Some comments on U2L6 Encode an experience

I am in the middle of this exercise and while I find it very difficult to teach I also am finding it to be really valuable.

Abstraction - I think this is the best opportunity to talk about “abstraction” in a way that makes sense to students. As they build the hierarchy tree, which is really hard to do, they have to deal with the specifics that they know well and other levels of the tree which are abstracted relative to the 5 components they are working on.

Work upside down - The hot tip I ran in to is to have the students who are a bit stuck work the tree upside down. So, if they start with “football”, I ask them to brainsorm 5 things they know about football to get the 5 components. Then those 5 components tend to map to something like “playing football” so parallel to that they can put “watching football”, “football video games”, “football as a profession” … and then above that they can put sports: “football”, “basketball”, “etc” I had trees that had “My life” at the top because they started with something the student spends their free time on and worked backwards to all things they spend time on. and so on…
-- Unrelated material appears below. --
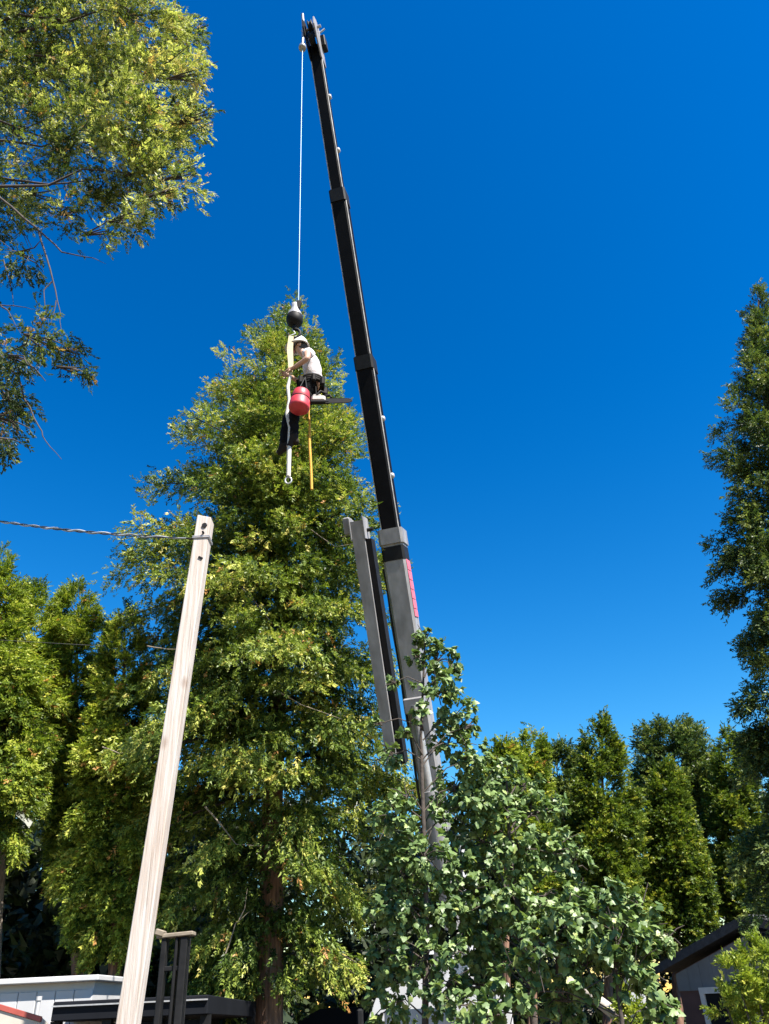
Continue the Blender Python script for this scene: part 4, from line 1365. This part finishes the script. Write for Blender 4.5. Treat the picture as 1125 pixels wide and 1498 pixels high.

Process NOT experience - The way I am able to make the most sense of this exercise is in the very large tech domain of process and data management. I worked at Salesforce.com for 10 years and this is what I did - I helped organizations manage their processes so they could gain greater visibility in to what they did all day. The 5 components that go in the table are “fields” in a database. From that perspective, I can talk to students about “narrative” fields which are just random ASCII, or # fields, and , picklist fields which are critical to process management from the perspective of reporting on the data. That gives this activity a great bridge to the Data chapter.